Musings on the Most Ridiculous Band I Can't Stop Listening To

Another Case Of Disaster Narrowly Averted

IMG_3661

All of you, every single one of you, need to thank the great and tall and dignified Chris Jennings (whose award-winning* book Paradise Now can be purchased via clicking the link in the sidebar) for talking me out of buying this. I would have inflicted it on you; it would have been days out of all of our busy schedules.

And it’s not a short book, either: it’s the same length as Chris’ book, which covers hundreds of years and hops from the Old World to the New. Destroyer has nine songs on it, and only five or six are any good. One of the tunes is called Great Expectations, and it is about Great Expectations. It’s the best record KISS ever made, and you can take that statement exactly how I meant it.

So: thank Chris.

Also: look at those hands. Very powerful. Large. Not small.
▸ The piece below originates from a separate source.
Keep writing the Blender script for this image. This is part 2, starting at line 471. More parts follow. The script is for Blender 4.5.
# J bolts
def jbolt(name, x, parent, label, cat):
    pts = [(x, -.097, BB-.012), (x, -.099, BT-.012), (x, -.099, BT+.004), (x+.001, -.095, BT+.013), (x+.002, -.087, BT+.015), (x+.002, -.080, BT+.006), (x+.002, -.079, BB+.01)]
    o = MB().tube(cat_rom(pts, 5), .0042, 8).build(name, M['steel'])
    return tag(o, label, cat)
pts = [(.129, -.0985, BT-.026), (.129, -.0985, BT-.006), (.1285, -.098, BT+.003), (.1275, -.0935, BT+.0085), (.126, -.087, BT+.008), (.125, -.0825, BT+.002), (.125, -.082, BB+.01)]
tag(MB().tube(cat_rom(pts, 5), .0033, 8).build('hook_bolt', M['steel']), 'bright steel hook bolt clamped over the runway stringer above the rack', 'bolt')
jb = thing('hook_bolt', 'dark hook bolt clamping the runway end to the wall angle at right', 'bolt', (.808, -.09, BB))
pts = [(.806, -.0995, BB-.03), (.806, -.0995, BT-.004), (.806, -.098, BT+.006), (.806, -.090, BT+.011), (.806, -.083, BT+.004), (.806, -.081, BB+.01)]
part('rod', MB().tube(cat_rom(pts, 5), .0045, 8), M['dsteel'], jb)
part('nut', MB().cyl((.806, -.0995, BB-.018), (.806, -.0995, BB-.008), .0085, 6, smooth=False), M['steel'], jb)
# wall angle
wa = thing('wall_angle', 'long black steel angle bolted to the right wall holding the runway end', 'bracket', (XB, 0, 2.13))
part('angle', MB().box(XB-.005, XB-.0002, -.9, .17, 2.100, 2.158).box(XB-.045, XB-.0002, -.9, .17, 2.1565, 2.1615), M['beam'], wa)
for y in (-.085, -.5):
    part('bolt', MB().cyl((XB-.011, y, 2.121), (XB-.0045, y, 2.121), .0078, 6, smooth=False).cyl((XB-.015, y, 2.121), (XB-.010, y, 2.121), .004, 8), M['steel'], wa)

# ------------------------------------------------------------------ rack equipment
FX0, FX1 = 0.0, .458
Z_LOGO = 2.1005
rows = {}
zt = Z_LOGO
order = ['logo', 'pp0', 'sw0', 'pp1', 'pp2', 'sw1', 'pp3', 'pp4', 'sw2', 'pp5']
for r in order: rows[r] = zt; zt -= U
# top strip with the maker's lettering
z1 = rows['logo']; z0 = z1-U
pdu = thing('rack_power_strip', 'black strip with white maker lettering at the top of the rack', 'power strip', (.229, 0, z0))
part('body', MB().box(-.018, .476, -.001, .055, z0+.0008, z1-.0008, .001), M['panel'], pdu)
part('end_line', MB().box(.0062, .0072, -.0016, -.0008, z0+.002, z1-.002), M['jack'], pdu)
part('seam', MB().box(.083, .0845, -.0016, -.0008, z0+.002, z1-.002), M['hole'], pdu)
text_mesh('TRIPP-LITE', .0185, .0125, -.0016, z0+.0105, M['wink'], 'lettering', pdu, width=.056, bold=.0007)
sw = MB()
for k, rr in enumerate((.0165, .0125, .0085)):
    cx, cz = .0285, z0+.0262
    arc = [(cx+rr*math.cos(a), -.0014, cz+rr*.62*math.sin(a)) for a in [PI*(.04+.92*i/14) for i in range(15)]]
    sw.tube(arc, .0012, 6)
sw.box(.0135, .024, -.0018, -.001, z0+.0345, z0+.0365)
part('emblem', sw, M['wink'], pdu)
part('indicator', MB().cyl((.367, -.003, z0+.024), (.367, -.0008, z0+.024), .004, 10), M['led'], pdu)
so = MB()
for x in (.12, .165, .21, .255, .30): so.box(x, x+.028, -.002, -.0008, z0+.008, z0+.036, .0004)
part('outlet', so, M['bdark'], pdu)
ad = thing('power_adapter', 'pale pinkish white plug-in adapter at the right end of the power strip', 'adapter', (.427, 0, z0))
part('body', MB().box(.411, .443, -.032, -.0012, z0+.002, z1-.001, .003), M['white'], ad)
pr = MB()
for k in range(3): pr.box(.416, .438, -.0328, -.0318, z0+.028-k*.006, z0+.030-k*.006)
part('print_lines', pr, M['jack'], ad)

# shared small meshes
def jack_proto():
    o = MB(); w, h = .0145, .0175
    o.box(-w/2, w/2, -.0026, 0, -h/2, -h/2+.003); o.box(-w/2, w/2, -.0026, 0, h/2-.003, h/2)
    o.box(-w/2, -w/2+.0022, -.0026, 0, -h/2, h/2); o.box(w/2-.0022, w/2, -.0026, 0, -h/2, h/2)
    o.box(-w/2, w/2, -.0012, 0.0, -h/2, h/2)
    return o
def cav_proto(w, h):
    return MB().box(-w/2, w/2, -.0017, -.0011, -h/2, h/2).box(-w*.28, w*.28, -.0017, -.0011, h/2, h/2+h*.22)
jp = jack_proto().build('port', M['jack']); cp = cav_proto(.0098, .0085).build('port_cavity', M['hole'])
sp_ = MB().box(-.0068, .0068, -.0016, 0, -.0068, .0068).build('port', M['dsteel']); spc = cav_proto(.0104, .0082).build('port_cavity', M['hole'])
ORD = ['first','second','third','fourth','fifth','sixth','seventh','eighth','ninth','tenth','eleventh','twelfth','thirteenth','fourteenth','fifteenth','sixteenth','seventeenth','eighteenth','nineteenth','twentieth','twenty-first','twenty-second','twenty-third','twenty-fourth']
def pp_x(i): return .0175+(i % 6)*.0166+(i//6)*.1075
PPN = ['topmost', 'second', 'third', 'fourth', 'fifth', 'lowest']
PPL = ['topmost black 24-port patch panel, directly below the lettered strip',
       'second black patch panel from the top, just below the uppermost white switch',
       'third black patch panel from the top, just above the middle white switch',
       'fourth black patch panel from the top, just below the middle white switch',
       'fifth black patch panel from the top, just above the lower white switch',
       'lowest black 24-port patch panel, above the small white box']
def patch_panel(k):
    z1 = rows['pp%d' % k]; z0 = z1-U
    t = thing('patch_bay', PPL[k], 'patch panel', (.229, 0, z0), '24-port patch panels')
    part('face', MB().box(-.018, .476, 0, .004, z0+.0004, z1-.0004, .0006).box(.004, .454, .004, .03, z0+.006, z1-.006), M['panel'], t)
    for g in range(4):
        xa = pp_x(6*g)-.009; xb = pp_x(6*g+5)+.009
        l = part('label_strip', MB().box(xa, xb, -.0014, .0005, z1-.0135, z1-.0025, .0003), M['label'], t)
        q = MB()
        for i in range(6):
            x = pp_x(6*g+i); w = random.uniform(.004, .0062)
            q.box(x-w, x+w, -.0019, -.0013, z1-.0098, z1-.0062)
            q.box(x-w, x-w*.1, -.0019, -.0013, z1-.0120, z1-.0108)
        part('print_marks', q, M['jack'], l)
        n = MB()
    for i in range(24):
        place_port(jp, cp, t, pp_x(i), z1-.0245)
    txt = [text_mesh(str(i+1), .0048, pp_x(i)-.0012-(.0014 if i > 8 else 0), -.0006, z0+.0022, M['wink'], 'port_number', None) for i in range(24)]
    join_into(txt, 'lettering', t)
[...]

*Chris Jennings has won the prestigious Best Writer in the Entire World Award in a ceremony held in my kitchen a week or so ago.

4 Comments

  1. spencer

    Sorry….congratulations Chris.

    • Buck Mulligan

      Thanks Spencer. This really is is a tremendous honor.

  2. Corry342

    I saw Kiss at Winterland on, I believe January 31, 1975. Kiss were popular in the East and maybe the Midwest, but nobody out West. So they played the Tuesday night “audition night.” Tickets were two bucks. Even in 1975, that was peanuts. Still, they got to headline Winterland. They did their whole breathing fire–big tongue-dry ice-Rock And Roll All Night schtick to about 2000 indifferent SF hippies.

    Saying they were “bad” is a slap to any of the bad bands I saw opening shows in the 1970s. Remember–to Kiss’ audience, “Christine Sixteen” was a song about an older woman.

  3. Luther Von Baconson

    always up for a KISS onslaught. heard many over the years. the best was from Flipper (aka The Hermit) who lived in a packing crate in the woods behind the Yummy Donuts. over an Orange Crush (fountain) and Cruller.